◆ Stated task ◆
Only the lines from the one with "Generate a USD" to the one with "return EYE + d * (y / d[1])", both included, should be output, without any images.

◆ Data ◆
==============================

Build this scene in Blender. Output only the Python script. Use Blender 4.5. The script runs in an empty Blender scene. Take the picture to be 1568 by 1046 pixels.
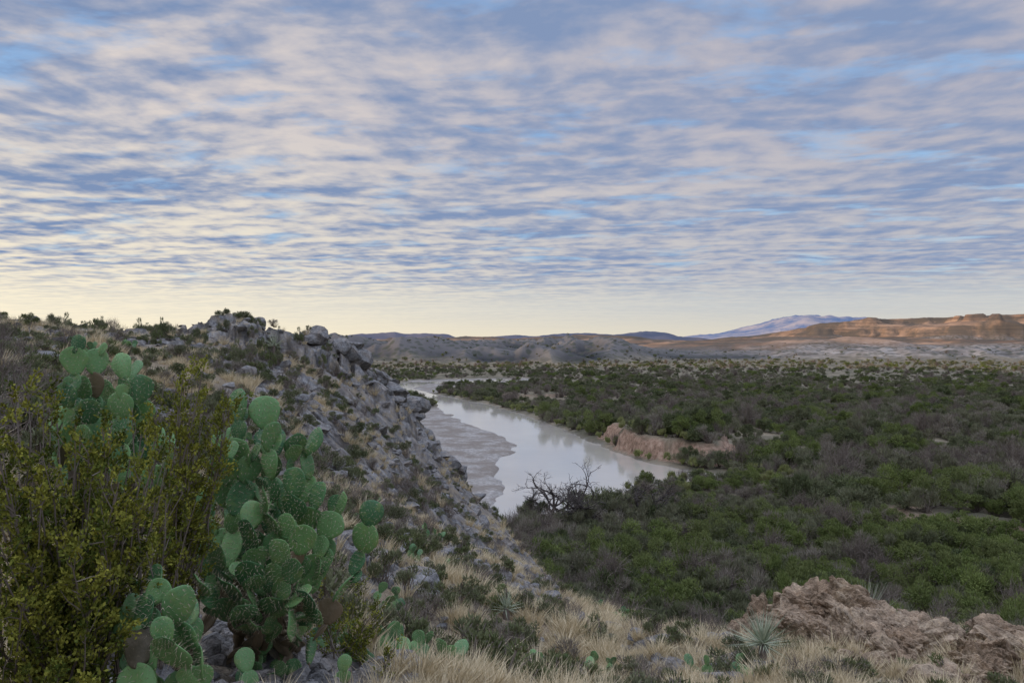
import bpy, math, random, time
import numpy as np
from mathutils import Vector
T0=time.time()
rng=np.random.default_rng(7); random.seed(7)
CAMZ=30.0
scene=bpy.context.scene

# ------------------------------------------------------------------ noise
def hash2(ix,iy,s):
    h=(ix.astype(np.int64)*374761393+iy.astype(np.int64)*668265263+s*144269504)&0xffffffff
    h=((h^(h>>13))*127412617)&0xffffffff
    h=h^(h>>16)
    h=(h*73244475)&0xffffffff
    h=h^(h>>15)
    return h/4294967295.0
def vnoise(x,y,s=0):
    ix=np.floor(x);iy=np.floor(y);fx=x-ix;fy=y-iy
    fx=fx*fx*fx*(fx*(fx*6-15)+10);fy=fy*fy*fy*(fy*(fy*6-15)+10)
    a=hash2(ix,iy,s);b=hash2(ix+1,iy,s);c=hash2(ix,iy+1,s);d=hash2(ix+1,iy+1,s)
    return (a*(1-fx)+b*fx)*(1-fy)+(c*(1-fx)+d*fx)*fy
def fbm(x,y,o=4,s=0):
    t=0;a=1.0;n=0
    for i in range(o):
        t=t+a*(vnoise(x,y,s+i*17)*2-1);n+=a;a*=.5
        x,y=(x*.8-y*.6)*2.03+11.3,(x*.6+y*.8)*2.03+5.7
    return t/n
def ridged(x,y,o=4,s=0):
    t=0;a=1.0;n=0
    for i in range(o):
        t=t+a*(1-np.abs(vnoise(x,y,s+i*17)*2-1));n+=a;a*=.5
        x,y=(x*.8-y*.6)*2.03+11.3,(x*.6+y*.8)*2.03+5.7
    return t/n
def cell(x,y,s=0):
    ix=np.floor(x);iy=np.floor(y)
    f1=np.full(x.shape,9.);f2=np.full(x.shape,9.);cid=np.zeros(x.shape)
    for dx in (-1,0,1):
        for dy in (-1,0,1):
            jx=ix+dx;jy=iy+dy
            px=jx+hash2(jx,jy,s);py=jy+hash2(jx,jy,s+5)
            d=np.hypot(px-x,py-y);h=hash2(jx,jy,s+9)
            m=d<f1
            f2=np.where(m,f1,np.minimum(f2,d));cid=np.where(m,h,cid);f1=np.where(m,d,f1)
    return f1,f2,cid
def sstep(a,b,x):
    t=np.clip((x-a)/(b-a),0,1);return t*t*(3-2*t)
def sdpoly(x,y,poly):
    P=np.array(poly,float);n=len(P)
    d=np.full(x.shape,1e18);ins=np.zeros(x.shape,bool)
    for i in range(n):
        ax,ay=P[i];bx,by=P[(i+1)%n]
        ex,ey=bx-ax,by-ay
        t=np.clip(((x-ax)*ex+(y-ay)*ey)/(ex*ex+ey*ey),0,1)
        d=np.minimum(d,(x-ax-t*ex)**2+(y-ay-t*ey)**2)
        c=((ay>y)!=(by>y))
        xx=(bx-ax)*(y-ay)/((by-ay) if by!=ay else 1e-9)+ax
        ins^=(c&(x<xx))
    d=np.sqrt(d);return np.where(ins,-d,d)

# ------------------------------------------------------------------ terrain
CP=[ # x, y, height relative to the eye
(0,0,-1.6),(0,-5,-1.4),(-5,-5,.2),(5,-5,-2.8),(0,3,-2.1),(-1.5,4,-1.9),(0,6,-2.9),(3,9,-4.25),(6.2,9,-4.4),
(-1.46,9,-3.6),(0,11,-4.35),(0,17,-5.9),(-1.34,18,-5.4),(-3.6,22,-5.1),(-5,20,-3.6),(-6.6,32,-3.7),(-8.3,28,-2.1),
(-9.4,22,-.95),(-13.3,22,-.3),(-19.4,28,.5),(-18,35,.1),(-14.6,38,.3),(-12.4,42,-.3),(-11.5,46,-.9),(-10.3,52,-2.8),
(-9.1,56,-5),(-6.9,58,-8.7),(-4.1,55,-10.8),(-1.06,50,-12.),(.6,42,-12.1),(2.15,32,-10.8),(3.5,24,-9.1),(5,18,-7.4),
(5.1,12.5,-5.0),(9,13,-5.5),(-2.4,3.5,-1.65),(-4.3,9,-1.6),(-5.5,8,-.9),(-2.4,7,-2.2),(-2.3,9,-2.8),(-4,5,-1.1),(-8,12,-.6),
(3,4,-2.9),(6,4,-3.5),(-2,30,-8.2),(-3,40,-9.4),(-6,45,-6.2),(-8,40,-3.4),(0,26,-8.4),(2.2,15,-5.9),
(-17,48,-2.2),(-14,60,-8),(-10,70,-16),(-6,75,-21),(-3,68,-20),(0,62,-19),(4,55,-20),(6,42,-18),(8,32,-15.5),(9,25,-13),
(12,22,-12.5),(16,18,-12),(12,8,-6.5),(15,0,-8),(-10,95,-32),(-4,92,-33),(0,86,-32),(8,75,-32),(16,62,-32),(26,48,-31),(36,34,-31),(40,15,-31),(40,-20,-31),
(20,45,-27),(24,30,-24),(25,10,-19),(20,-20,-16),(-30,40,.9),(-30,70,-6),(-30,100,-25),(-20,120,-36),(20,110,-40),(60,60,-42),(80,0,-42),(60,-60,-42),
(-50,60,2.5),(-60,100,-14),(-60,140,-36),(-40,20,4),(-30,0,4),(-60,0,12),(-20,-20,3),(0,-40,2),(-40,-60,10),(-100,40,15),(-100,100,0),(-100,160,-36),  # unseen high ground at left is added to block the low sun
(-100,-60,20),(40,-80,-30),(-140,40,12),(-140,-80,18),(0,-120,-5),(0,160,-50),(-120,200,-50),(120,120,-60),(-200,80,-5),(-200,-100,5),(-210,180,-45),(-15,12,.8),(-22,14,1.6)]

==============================

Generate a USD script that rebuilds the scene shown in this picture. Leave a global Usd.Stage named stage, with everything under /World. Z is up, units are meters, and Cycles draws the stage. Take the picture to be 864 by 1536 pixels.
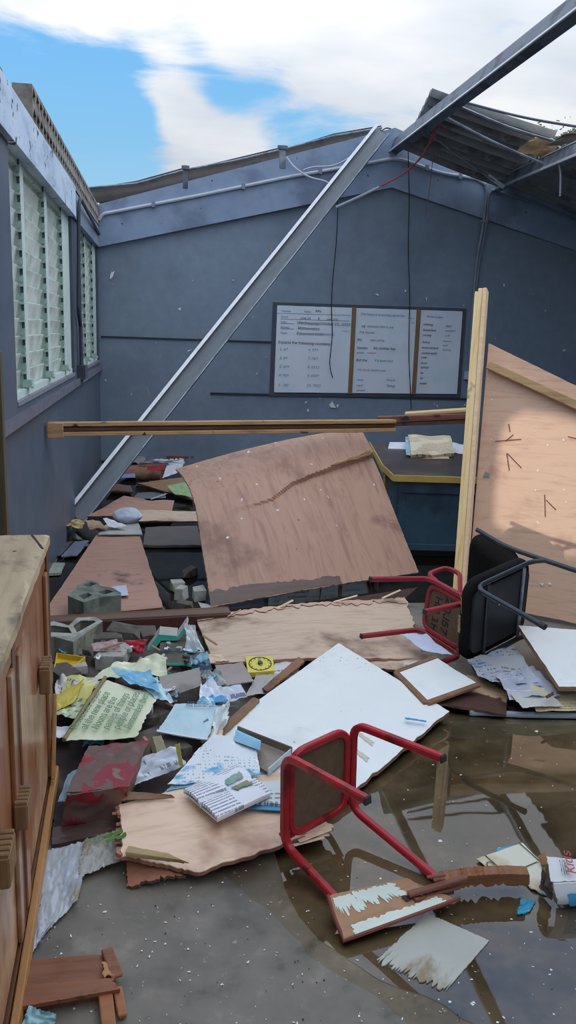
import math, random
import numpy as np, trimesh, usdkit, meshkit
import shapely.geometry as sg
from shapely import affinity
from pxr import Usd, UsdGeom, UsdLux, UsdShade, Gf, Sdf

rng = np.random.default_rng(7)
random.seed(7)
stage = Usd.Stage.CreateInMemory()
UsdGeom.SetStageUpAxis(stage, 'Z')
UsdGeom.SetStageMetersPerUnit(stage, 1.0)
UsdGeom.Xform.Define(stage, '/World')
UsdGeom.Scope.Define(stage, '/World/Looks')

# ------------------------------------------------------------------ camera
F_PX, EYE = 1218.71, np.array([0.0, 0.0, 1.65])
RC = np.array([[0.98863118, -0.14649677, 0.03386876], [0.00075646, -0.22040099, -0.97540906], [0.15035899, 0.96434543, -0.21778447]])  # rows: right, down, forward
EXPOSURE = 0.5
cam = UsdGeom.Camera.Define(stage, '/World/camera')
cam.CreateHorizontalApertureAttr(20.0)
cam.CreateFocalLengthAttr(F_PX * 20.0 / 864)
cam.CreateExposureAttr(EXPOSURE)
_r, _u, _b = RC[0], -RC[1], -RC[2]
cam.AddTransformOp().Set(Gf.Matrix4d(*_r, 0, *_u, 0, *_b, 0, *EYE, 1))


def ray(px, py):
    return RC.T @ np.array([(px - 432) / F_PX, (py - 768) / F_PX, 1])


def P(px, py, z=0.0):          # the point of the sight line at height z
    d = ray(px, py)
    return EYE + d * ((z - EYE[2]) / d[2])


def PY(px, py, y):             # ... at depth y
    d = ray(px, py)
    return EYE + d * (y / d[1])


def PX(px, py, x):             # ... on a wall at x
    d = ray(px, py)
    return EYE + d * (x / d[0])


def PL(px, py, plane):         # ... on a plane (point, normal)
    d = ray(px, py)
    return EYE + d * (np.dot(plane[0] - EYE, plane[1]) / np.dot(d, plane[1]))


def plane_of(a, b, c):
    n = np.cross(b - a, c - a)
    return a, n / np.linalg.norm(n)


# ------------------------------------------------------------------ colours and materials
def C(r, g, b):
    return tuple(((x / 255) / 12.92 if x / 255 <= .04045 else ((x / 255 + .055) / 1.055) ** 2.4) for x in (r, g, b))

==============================

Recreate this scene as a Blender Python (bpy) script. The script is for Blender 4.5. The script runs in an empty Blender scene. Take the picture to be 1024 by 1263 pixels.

==============================

◆ Output ◆
Generate a USD script that rebuilds the scene shown in this picture. Leave a global Usd.Stage named stage, with everything under /World. Z is up, units are meters, and Cycles draws the stage. Take the picture to be 864 by 1536 pixels.
import math, random
import numpy as np, trimesh, usdkit, meshkit
import shapely.geometry as sg
from shapely import affinity
from pxr import Usd, UsdGeom, UsdLux, UsdShade, Gf, Sdf

rng = np.random.default_rng(7)
random.seed(7)
stage = Usd.Stage.CreateInMemory()
UsdGeom.SetStageUpAxis(stage, 'Z')
UsdGeom.SetStageMetersPerUnit(stage, 1.0)
UsdGeom.Xform.Define(stage, '/World')
UsdGeom.Scope.Define(stage, '/World/Looks')

# ------------------------------------------------------------------ camera
F_PX, EYE = 1218.71, np.array([0.0, 0.0, 1.65])
RC = np.array([[0.98863118, -0.14649677, 0.03386876], [0.00075646, -0.22040099, -0.97540906], [0.15035899, 0.96434543, -0.21778447]])  # rows: right, down, forward
EXPOSURE = 0.5
cam = UsdGeom.Camera.Define(stage, '/World/camera')
cam.CreateHorizontalApertureAttr(20.0)
cam.CreateFocalLengthAttr(F_PX * 20.0 / 864)
cam.CreateExposureAttr(EXPOSURE)
_r, _u, _b = RC[0], -RC[1], -RC[2]
cam.AddTransformOp().Set(Gf.Matrix4d(*_r, 0, *_u, 0, *_b, 0, *EYE, 1))


def ray(px, py):
    return RC.T @ np.array([(px - 432) / F_PX, (py - 768) / F_PX, 1])


def P(px, py, z=0.0):          # the point of the sight line at height z
    d = ray(px, py)
    return EYE + d * ((z - EYE[2]) / d[2])


def PY(px, py, y):             # ... at depth y
    d = ray(px, py)
    return EYE + d * (y / d[1])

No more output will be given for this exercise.